- _Source data_
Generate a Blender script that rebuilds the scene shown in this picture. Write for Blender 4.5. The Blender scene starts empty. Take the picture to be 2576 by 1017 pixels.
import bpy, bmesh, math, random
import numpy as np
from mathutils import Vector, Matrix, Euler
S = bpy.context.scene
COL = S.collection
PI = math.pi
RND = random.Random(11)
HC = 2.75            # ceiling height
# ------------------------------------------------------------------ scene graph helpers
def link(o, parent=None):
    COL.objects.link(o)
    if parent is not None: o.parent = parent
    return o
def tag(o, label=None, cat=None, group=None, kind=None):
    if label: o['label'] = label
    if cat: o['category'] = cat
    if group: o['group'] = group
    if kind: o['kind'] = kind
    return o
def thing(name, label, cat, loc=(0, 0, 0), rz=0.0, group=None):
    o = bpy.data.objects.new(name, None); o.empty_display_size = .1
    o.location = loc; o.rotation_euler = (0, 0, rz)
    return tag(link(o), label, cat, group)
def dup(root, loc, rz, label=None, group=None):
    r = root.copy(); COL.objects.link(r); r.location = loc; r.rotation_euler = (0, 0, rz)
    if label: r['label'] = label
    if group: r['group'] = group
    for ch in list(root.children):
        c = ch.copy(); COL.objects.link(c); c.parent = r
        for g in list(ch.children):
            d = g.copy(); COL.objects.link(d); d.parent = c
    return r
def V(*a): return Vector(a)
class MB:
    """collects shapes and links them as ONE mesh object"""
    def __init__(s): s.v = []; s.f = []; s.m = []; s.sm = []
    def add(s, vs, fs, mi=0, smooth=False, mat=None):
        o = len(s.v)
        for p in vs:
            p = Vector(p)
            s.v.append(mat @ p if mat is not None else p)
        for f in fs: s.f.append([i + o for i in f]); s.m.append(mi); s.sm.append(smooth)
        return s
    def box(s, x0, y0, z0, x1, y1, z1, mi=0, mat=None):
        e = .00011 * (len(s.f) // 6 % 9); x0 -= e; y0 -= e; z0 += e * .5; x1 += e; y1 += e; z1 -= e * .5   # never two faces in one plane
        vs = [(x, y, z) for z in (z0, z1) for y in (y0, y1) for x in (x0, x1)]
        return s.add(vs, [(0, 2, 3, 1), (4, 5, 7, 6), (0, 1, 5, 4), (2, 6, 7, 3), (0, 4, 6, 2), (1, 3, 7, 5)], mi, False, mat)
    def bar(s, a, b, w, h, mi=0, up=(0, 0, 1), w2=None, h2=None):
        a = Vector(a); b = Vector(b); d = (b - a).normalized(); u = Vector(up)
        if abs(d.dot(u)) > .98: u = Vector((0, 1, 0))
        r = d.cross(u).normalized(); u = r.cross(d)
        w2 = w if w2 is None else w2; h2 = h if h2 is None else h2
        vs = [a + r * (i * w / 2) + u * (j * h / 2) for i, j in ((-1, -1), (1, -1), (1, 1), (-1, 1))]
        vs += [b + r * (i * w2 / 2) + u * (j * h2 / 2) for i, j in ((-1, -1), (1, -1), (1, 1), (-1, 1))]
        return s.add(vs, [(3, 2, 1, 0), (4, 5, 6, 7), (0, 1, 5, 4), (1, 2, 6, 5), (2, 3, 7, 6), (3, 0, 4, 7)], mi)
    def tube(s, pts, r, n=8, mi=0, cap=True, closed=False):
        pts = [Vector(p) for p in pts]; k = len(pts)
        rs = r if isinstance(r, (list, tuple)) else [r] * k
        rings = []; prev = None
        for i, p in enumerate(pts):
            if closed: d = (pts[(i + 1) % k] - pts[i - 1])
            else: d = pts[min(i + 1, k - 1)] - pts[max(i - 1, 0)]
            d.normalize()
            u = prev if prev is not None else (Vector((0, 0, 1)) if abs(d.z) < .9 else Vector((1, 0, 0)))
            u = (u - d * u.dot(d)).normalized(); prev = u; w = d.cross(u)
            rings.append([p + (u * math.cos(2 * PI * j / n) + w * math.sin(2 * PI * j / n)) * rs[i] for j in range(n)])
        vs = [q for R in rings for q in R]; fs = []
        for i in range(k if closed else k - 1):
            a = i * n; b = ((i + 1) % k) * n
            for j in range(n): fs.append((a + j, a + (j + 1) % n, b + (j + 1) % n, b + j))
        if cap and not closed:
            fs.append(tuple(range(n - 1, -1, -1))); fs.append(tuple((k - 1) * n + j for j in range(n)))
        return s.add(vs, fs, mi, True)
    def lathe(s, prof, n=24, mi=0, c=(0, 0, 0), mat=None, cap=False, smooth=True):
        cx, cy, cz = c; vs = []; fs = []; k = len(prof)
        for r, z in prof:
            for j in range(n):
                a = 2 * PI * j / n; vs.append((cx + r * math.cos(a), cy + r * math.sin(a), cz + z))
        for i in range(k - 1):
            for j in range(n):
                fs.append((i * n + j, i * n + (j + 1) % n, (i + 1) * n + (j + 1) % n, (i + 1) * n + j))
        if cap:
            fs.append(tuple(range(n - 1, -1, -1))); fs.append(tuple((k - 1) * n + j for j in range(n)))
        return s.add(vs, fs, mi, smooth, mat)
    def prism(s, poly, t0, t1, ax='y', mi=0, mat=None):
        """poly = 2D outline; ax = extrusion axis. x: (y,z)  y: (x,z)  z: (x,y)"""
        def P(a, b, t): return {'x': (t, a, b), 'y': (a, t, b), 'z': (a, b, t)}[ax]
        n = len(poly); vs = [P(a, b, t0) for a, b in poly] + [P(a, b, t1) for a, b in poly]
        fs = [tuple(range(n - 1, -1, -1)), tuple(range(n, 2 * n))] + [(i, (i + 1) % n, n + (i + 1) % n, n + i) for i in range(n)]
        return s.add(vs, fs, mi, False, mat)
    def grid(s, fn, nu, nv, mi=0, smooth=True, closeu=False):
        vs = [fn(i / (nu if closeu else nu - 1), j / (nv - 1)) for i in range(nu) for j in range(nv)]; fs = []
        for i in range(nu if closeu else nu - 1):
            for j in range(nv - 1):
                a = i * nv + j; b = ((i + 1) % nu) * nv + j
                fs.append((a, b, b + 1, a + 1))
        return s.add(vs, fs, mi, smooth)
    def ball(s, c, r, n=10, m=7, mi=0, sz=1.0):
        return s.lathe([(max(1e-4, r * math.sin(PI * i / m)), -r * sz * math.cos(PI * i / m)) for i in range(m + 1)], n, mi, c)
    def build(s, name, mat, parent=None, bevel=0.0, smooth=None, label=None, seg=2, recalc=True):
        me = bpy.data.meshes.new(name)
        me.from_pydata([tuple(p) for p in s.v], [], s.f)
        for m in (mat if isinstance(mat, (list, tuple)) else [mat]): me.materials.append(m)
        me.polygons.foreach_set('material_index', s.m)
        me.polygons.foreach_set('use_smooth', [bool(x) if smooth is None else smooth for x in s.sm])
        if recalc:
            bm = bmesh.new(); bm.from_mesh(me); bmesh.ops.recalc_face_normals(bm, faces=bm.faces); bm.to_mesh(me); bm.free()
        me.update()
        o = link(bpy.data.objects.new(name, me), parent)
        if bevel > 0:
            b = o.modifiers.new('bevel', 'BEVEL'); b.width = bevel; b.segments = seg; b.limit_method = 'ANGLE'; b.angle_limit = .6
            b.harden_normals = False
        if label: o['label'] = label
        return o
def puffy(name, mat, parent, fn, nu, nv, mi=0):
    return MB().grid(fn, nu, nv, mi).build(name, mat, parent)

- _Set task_
Repeat the data in its entirety, character for character.

- _The reply_
Generate a Blender script that rebuilds the scene shown in this picture. Write for Blender 4.5. The Blender scene starts empty. Take the picture to be 2576 by 1017 pixels.
import bpy, bmesh, math, random
import numpy as np
from mathutils import Vector, Matrix, Euler
S = bpy.context.scene
COL = S.collection
PI = math.pi
RND = random.Random(11)
HC = 2.75            # ceiling height
# ------------------------------------------------------------------ scene graph helpers
def link(o, parent=None):
    COL.objects.link(o)
    if parent is not None: o.parent = parent
    return o
def tag(o, label=None, cat=None, group=None, kind=None):
    if label: o['label'] = label
    if cat: o['category'] = cat
    if group: o['group'] = group
    if kind: o['kind'] = kind
    return o
def thing(name, label, cat, loc=(0, 0, 0), rz=0.0, group=None):
    o = bpy.data.objects.new(name, None); o.empty_display_size = .1
    o.location = loc; o.rotation_euler = (0, 0, rz)
    return tag(link(o), label, cat, group)
def dup(root, loc, rz, label=None, group=None):
    r = root.copy(); COL.objects.link(r); r.location = loc; r.rotation_euler = (0, 0, rz)
    if label: r['label'] = label
    if group: r['group'] = group
    for ch in list(root.children):
        c = ch.copy(); COL.objects.link(c); c.parent = r
        for g in list(ch.children):
            d = g.copy(); COL.objects.link(d); d.parent = c
    return r
def V(*a): return Vector(a)
class MB:
    """collects shapes and links them as ONE mesh object"""
    def __init__(s): s.v = []; s.f = []; s.m = []; s.sm = []
    def add(s, vs, fs, mi=0, smooth=False, mat=None):
        o = len(s.v)
        for p in vs:
            p = Vector(p)
            s.v.append(mat @ p if mat is not None else p)
        for f in fs: s.f.append([i + o for i in f]); s.m.append(mi); s.sm.append(smooth)
        return s
    def box(s, x0, y0, z0, x1, y1, z1, mi=0, mat=None):
        e = .00011 * (len(s.f) // 6 % 9); x0 -= e; y0 -= e; z0 += e * .5; x1 += e; y1 += e; z1 -= e * .5   # never two faces in one plane
        vs = [(x, y, z) for z in (z0, z1) for y in (y0, y1) for x in (x0, x1)]
        return s.add(vs, [(0, 2, 3, 1), (4, 5, 7, 6), (0, 1, 5, 4), (2, 6, 7, 3), (0, 4, 6, 2), (1, 3, 7, 5)], mi, False, mat)
    def bar(s, a, b, w, h, mi=0, up=(0, 0, 1), w2=None, h2=None):
        a = Vector(a); b = Vector(b); d = (b - a).normalized(); u = Vector(up)
        if abs(d.dot(u)) > .98: u = Vector((0, 1, 0))
        r = d.cross(u).normalized(); u = r.cross(d)
        w2 = w if w2 is None else w2; h2 = h if h2 is None else h2
        vs = [a + r * (i * w / 2) + u * (j * h / 2) for i, j in ((-1, -1), (1, -1), (1, 1), (-1, 1))]
        vs += [b + r * (i * w2 / 2) + u * (j * h2 / 2) for i, j in ((-1, -1), (1, -1), (1, 1), (-1, 1))]
        return s.add(vs, [(3, 2, 1, 0), (4, 5, 6, 7), (0, 1, 5, 4), (1, 2, 6, 5), (2, 3, 7, 6), (3, 0, 4, 7)], mi)
    def tube(s, pts, r, n=8, mi=0, cap=True, closed=False):
        pts = [Vector(p) for p in pts]; k = len(pts)
        rs = r if isinstance(r, (list, tuple)) else [r] * k
        rings = []; prev = None
        for i, p in enumerate(pts):
            if closed: d = (pts[(i + 1) % k] - pts[i - 1])
            else: d = pts[min(i + 1, k - 1)] - pts[max(i - 1, 0)]
            d.normalize()
            u = prev if prev is not None else (Vector((0, 0, 1)) if abs(d.z) < .9 else Vector((1, 0, 0)))
            u = (u - d * u.dot(d)).normalized(); prev = u; w = d.cross(u)
            rings.append([p + (u * math.cos(2 * PI * j / n) + w * math.sin(2 * PI * j / n)) * rs[i] for j in range(n)])
        vs = [q for R in rings for q in R]; fs = []
        for i in range(k if closed else k - 1):
            a = i * n; b = ((i + 1) % k) * n
            for j in range(n): fs.append((a + j, a + (j + 1) % n, b + (j + 1) % n, b + j))
        if cap and not closed:
            fs.append(tuple(range(n - 1, -1, -1))); fs.append(tuple((k - 1) * n + j for j in range(n)))
        return s.add(vs, fs, mi, True)
    def lathe(s, prof, n=24, mi=0, c=(0, 0, 0), mat=None, cap=False, smooth=True):
        cx, cy, cz = c; vs = []; fs = []; k = len(prof)
        for r, z in prof:
            for j in range(n):
                a = 2 * PI * j / n; vs.append((cx + r * math.cos(a), cy + r * math.sin(a), cz + z))
        for i in range(k - 1):
            for j in range(n):
                fs.append((i * n + j, i * n + (j + 1) % n, (i + 1) * n + (j + 1) % n, (i + 1) * n + j))
        if cap:
            fs.append(tuple(range(n - 1, -1, -1))); fs.append(tuple((k - 1) * n + j for j in range(n)))
        return s.add(vs, fs, mi, smooth, mat)
    def prism(s, poly, t0, t1, ax='y', mi=0, mat=None):
        """poly = 2D outline; ax = extrusion axis. x: (y,z)  y: (x,z)  z: (x,y)"""
        def P(a, b, t): return {'x': (t, a, b), 'y': (a, t, b), 'z': (a, b, t)}[ax]
        n = len(poly); vs = [P(a, b, t0) for a, b in poly] + [P(a, b, t1) for a, b in poly]
        fs = [tuple(range(n - 1, -1, -1)), tuple(range(n, 2 * n))] + [(i, (i + 1) % n, n + (i + 1) % n, n + i) for i in range(n)]
        return s.add(vs, fs, mi, False, mat)
    def grid(s, fn, nu, nv, mi=0, smooth=True, closeu=False):
        vs = [fn(i / (nu if closeu else nu - 1), j / (nv - 1)) for i in range(nu) for j in range(nv)]; fs = []
        for i in range(nu if closeu else nu - 1):
            for j in range(nv - 1):
                a = i * nv + j; b = ((i + 1) % nu) * nv + j
                fs.append((a, b, b + 1, a + 1))
        return s.add(vs, fs, mi, smooth)
    def ball(s, c, r, n=10, m=7, mi=0, sz=1.0):
        return s.lathe([(max(1e-4, r * math.sin(PI * i / m)), -r * sz * math.cos(PI * i / m)) for i in range(m + 1)], n, mi, c)
    def build(s, name, mat, parent=None, bevel=0.0, smooth=None, label=None, seg=2, recalc=True):
        me = bpy.data.meshes.new(name)
        me.from_pydata([tuple(p) for p in s.v], [], s.f)
        for m in (mat if isinstance(mat, (list, tuple)) else [mat]): me.materials.append(m)
        me.polygons.foreach_set('material_index', s.m)
        me.polygons.foreach_set('use_smooth', [bool(x) if smooth is None else smooth for x in s.sm])
        if recalc:
            bm = bmesh.new(); bm.from_mesh(me); bmesh.ops.recalc_face_normals(bm, faces=bm.faces); bm.to_mesh(me); bm.free()
        me.update()
        o = link(bpy.data.objects.new(name, me), parent)
        if bevel > 0:
            b = o.modifiers.new('bevel', 'BEVEL'); b.width = bevel; b.segments = seg; b.limit_method = 'ANGLE'; b.angle_limit = .6
            b.harden_normals = False
        if label: o['label'] = label
        return o
def puffy(name, mat, parent, fn, nu, nv, mi=0):
    return MB().grid(fn, nu, nv, mi).build(name, mat, parent)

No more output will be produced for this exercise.